● Objective
For the data below, transcribe the part that opens with the line containing "Generate a Blender" and closes with the line containing "from mathutils import Vector, Matrix, geometry", exactly and with no pictures.

● The data
———

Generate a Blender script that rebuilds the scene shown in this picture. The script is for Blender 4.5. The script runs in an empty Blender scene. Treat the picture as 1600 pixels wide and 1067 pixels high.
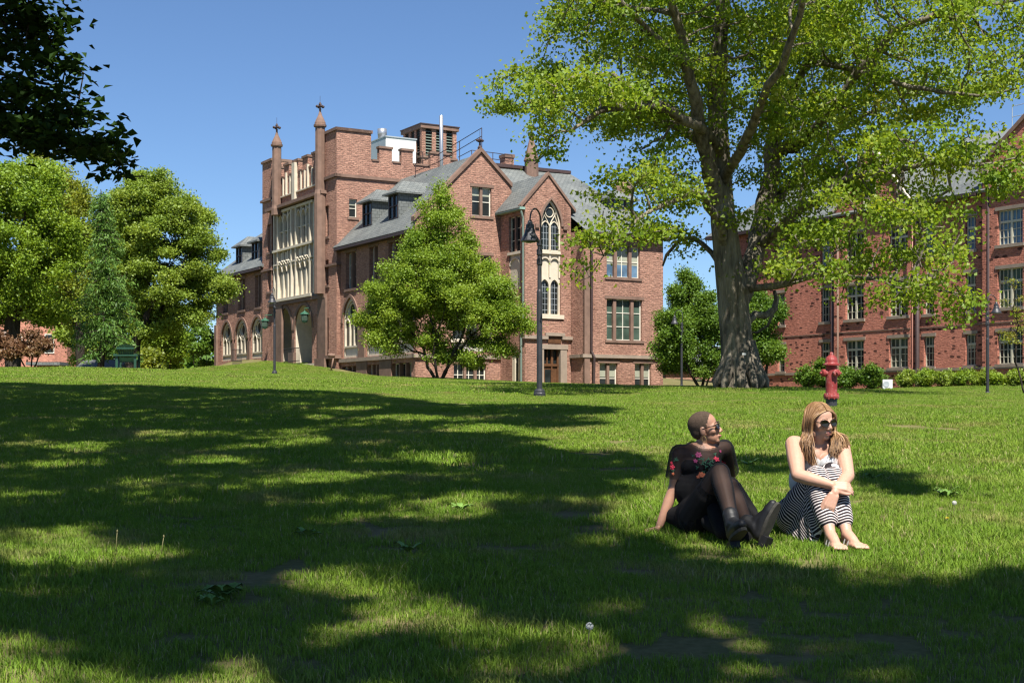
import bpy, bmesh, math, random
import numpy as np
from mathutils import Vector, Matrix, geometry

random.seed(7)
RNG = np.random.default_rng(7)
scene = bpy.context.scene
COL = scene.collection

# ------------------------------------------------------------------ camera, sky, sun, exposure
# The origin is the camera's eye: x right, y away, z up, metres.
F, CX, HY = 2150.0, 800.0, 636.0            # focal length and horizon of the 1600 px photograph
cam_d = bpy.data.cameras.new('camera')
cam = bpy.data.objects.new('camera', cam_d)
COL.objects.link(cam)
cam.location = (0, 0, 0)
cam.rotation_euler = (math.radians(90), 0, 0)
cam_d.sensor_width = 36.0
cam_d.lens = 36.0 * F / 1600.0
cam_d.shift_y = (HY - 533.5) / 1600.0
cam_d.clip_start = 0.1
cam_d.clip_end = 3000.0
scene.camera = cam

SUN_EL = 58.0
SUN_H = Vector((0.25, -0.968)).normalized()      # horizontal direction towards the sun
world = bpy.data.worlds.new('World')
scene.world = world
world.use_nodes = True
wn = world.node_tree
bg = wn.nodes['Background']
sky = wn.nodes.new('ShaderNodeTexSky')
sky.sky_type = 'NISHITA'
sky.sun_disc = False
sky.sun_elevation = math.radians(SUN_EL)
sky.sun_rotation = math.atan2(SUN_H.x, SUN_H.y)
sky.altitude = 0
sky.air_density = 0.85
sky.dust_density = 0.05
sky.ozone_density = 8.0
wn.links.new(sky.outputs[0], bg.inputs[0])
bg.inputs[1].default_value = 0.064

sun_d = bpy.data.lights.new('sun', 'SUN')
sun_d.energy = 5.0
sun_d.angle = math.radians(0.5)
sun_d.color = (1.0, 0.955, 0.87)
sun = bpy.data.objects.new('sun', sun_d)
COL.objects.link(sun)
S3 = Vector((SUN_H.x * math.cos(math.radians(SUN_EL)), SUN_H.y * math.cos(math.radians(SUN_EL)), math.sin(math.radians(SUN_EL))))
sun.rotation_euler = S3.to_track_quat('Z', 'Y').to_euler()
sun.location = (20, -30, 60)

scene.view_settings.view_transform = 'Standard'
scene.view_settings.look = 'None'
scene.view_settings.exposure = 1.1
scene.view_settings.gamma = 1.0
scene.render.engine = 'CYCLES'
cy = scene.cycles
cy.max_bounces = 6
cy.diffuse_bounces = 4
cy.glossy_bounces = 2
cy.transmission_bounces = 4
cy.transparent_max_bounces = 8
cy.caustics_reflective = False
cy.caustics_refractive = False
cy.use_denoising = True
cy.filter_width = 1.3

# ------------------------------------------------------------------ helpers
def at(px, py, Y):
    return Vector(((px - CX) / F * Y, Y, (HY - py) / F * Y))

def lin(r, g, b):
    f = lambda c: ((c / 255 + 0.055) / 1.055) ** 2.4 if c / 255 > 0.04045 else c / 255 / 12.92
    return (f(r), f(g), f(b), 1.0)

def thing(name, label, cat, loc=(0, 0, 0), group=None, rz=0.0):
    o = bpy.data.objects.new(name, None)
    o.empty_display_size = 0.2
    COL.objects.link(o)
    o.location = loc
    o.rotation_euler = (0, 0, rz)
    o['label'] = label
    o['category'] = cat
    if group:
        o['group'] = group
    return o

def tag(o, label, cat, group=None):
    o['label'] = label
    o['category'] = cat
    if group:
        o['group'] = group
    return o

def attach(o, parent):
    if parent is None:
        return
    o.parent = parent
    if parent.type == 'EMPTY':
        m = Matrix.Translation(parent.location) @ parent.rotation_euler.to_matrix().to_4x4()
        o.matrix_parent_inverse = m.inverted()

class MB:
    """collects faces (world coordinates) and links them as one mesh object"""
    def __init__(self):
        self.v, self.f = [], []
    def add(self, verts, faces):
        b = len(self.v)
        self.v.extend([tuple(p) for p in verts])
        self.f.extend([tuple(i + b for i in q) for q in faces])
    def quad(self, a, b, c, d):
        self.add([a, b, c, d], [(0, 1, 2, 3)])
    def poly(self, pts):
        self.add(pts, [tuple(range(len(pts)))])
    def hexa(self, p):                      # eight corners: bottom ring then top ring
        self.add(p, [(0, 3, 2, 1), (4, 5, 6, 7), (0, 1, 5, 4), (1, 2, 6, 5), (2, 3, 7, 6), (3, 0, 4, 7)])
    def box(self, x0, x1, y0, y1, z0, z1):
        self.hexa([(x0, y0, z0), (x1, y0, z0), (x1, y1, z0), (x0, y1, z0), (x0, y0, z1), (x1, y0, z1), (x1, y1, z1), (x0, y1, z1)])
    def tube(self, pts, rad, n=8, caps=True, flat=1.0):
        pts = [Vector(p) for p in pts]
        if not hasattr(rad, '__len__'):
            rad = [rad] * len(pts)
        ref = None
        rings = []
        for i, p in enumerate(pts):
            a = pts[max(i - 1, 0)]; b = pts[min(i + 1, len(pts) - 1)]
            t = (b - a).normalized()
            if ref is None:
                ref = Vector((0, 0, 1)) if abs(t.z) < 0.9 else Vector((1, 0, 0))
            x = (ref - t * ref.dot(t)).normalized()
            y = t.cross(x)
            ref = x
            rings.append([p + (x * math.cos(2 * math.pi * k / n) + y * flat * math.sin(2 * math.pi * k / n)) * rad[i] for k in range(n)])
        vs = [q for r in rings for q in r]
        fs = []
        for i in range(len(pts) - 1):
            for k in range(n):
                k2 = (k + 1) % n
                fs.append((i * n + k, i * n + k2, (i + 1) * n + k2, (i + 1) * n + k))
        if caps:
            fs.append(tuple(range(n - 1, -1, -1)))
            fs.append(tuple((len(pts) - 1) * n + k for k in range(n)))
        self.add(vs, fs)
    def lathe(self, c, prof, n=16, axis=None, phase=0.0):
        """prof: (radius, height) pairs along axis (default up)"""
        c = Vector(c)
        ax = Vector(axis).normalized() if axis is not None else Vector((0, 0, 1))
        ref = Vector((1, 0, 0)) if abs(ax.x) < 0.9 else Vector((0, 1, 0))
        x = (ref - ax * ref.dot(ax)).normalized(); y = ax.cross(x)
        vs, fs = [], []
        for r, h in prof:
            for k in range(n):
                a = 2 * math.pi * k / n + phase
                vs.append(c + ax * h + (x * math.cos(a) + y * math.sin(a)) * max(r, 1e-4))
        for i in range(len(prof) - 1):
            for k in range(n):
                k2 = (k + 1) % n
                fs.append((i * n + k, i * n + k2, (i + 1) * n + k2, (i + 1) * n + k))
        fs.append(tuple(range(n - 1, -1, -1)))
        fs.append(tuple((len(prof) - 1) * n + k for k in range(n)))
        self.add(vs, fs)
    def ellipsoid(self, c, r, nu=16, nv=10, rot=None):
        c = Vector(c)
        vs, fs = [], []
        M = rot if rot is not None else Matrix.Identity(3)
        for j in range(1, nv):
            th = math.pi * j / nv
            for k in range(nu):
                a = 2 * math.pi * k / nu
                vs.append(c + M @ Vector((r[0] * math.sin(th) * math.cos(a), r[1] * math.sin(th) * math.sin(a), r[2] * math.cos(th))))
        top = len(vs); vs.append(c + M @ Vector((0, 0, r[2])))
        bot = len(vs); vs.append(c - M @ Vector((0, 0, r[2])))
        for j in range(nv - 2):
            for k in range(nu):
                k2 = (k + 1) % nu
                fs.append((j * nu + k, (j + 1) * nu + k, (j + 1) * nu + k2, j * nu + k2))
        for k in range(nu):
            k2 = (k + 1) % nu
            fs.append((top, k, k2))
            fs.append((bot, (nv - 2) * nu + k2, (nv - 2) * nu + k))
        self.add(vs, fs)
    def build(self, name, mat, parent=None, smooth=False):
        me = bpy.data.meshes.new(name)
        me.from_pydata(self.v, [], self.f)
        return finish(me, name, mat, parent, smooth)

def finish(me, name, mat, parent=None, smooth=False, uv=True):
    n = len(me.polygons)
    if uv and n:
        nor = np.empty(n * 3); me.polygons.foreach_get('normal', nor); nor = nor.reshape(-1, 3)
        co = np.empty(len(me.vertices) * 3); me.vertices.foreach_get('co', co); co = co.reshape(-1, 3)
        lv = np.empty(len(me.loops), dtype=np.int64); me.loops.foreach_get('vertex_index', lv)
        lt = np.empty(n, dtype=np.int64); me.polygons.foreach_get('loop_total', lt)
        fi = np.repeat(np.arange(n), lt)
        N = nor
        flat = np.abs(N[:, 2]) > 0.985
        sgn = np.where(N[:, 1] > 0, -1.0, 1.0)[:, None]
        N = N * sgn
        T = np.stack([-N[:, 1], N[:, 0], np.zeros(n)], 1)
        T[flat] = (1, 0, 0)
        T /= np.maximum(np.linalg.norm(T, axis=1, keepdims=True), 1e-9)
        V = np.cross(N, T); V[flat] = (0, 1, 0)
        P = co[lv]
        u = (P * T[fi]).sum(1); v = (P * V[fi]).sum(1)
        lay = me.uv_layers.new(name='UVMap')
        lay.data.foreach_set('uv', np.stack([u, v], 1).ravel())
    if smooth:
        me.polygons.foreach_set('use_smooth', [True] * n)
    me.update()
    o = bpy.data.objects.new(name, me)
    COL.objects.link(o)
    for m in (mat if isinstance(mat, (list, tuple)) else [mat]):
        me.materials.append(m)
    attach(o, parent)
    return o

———

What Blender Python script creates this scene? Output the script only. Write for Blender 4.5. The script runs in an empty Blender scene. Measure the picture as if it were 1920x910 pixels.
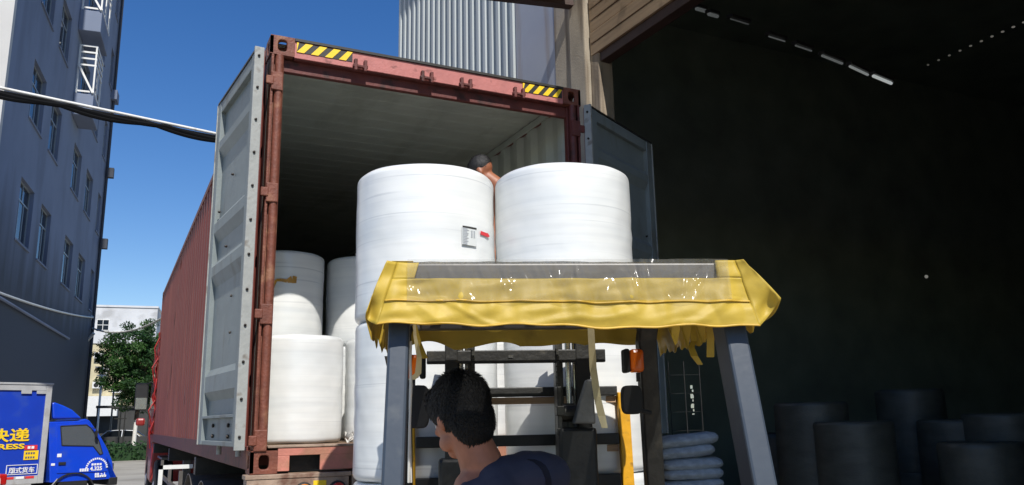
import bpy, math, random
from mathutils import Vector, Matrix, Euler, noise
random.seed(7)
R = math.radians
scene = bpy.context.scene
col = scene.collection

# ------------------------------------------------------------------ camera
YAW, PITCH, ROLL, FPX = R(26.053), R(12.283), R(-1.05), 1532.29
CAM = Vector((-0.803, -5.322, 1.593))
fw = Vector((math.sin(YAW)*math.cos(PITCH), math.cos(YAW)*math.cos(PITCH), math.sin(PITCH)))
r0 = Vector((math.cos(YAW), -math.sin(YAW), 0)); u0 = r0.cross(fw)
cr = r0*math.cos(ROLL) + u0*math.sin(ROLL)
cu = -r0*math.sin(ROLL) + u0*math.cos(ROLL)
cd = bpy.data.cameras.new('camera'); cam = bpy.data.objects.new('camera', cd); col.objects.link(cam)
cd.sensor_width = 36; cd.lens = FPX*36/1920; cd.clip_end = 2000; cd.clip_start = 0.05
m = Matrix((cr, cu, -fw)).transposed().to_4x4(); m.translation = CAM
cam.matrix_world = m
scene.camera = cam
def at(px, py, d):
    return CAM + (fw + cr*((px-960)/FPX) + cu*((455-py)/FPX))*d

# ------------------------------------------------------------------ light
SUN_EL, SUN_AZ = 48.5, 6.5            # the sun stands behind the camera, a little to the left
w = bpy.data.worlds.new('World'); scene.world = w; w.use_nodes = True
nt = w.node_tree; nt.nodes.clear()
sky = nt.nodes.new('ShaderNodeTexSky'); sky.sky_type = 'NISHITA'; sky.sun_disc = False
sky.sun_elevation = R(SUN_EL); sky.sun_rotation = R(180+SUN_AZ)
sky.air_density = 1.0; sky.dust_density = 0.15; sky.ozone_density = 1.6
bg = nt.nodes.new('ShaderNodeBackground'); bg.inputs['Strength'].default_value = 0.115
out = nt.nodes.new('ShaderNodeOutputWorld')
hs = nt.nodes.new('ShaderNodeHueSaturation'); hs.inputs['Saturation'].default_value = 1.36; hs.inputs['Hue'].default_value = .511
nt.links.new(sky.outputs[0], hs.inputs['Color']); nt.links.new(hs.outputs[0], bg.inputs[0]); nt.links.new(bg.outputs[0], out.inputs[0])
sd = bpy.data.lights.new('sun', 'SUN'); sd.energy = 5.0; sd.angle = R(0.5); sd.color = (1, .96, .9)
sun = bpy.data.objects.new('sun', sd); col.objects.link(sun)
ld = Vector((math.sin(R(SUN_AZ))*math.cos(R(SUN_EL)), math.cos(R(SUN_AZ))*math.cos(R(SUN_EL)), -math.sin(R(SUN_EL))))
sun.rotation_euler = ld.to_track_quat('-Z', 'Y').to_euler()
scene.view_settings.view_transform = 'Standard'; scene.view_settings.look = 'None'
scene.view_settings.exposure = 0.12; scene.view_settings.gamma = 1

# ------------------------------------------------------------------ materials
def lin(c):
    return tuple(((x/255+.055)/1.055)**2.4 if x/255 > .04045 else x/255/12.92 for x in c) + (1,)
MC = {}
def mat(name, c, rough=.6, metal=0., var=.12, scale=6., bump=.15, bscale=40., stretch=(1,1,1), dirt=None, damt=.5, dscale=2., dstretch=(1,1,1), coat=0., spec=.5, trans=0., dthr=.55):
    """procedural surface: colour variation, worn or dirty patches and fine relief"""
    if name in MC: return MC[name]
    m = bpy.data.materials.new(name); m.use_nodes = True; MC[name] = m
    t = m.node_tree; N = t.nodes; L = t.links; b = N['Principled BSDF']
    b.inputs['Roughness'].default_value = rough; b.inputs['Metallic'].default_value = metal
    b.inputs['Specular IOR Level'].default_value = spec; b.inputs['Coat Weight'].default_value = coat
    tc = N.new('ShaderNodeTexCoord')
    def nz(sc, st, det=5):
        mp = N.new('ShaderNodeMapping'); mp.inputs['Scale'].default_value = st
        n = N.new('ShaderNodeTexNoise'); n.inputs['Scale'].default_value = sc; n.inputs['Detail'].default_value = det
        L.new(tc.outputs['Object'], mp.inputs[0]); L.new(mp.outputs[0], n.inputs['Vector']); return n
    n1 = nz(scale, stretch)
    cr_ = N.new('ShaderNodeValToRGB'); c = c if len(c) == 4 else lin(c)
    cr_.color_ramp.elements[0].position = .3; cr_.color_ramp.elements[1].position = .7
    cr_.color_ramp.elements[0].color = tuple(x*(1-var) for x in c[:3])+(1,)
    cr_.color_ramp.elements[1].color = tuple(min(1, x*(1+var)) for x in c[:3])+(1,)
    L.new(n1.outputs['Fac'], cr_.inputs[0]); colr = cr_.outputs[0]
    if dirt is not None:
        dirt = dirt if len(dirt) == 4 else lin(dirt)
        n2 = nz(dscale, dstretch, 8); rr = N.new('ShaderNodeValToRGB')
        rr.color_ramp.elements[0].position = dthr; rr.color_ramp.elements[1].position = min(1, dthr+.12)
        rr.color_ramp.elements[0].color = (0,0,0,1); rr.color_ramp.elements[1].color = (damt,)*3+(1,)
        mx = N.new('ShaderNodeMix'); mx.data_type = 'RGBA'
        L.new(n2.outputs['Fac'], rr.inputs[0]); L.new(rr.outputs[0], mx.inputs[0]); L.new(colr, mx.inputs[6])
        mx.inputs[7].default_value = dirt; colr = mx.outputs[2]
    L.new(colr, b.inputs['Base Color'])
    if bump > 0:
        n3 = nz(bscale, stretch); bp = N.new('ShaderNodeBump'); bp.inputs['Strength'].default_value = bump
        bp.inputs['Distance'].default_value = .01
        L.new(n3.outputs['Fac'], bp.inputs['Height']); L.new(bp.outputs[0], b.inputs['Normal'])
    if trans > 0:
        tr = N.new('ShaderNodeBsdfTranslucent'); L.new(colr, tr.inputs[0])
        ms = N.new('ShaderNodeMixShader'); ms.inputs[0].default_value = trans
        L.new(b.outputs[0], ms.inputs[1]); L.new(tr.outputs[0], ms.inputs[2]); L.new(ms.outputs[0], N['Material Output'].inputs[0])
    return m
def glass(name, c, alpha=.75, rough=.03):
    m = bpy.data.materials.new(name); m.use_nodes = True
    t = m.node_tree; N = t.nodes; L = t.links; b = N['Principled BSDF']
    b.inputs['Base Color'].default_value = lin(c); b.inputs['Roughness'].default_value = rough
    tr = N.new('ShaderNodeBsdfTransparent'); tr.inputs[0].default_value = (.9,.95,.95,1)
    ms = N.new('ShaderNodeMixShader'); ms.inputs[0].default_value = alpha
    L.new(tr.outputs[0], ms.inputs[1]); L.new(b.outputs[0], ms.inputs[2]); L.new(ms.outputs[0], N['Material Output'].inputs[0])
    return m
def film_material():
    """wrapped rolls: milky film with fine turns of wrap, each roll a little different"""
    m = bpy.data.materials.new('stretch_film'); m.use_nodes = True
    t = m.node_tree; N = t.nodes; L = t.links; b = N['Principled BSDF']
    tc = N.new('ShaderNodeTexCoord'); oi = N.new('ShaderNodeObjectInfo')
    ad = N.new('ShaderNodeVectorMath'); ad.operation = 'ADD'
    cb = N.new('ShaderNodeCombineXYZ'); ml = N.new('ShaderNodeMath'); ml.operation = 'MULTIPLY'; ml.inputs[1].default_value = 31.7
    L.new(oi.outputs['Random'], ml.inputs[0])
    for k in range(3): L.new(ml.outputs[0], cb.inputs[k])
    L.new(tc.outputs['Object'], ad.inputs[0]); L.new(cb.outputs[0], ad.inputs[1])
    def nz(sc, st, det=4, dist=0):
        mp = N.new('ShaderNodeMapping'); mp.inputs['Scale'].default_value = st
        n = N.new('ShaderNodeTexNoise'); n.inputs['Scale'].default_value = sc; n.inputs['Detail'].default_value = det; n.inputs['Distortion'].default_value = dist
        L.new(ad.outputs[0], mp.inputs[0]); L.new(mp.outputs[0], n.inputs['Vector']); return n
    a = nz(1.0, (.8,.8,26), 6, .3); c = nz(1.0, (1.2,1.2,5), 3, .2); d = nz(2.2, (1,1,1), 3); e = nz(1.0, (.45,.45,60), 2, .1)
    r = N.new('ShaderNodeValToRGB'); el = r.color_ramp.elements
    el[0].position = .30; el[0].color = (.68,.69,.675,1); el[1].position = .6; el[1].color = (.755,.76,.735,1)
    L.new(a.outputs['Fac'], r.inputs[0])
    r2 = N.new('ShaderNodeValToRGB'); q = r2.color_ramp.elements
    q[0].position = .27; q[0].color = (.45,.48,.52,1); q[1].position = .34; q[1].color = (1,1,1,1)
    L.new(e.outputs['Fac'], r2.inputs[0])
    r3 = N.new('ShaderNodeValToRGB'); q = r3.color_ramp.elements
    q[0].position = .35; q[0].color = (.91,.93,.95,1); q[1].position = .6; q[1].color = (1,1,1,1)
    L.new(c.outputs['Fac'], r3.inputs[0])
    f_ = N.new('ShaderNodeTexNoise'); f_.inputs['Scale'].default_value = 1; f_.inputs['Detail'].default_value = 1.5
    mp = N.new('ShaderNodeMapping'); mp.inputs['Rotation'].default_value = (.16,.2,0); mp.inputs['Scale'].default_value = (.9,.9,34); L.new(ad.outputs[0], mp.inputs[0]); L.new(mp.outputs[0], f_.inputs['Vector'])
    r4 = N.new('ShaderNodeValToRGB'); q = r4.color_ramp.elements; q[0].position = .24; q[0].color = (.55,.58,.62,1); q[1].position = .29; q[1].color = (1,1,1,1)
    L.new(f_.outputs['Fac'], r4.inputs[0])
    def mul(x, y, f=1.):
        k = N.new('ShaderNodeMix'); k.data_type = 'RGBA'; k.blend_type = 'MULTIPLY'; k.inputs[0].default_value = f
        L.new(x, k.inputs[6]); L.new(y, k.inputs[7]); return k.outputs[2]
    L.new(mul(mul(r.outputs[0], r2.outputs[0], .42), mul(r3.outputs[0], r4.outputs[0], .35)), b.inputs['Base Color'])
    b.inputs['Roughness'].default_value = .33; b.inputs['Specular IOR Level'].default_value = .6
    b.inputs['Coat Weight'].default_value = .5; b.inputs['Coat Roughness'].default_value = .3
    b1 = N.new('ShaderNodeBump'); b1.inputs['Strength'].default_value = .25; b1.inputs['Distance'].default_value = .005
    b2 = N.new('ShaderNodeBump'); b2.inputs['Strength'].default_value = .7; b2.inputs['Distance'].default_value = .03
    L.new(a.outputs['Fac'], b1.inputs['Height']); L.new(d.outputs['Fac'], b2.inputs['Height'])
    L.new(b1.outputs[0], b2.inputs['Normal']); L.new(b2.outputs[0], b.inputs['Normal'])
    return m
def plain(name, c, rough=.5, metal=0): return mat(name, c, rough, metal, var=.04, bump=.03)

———

● Result below
Generate a Blender script that rebuilds the scene shown in this picture. The script is for Blender 4.5. The script runs in an empty Blender scene. Treat the picture as 1600 pixels wide and 1067 pixels high.
import bpy, bmesh, math, random
import numpy as np
from mathutils import Vector, Matrix, geometry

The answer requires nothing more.